Cerita tentang pertemanan yang janggal tapi awet
Saya menunggunya di resto yang cuma 200 meter dari rumahnya. Dia datang sambil menelepon dan bilang, “maaf, mahasiswa saya ditangkap polisi gegara demo anti-Israel di kampus. Kasih saya waktu 10 menit untuk kirim email ke polisi”
Pertama kali kenal ketika saya ambil kelas hukumnya di semester pertama di Buffalo. Mata kuliah yang sama ambil adalah “Law, Space, Power“, atau geography law, sehubungan dengan minat saya di migrasi dan citizenship beserta wilayah-wilayah limbo di area keimigrasian. Pendekatannya unik karena keterkaitan dengan ruang, kekuasaan, dan regulasi.
Setelah kuliah berakhir, kami berteman. Dia Professor yang mau dimintai surat rekomendasi last minute jika aku daftar beasiswa, dan ketika dia dalam ujian masa tenure professorship-nya, saya pinjamkan Nanny (Mbak Elmi) untuk mengasuh bayinya.
Irus lahir dan besar di Israel, lulus Fakultas Hukum di Universitas Hebrew, dan jadi pengacara HAM terutama bagi perempuan Palestina yang terjebak di penjara Israel.

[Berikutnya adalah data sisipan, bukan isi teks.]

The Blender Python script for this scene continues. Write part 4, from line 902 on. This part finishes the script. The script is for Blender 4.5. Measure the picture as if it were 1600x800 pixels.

Selain profesor hukum, dia juga ethnographer, jadi bukunya banyak berkaitan dengan kritik terhadap settlement Israel dengan mengambil case dari nature etnography (perang pohon antara Israel dan Palestina, mengambil metafora kebun binatang sebagai institusi captivity-kurungan- dan yang terakhir settling nature, kiasan kolonialisme Israel melalui politik cagar alam, dan lain-lain).
Setelah 11 tahun kami bersua kembali. Saya pikir bakalan catch up, ternyata jadi curhat!
Dengan perkembangan politik di Gaza akhir-akhir ini, dia curhat dimanapun dia memberikan kuliah umum di kampus-kampus nasional atau internasional, selalu diawasi polisi. Diapun dianggap sebagai traitor di negaranya terutama karena buku Settling Nature yang kebetulan terbit bulan Oktober menjadi bulan-bulanan di Israel.
Anyway, perjumpaan singkat tapi menjadi rekoneksi bahwa kami dalam berbagai hal punya banyak kesamaan sebagai ibu dan perempuan.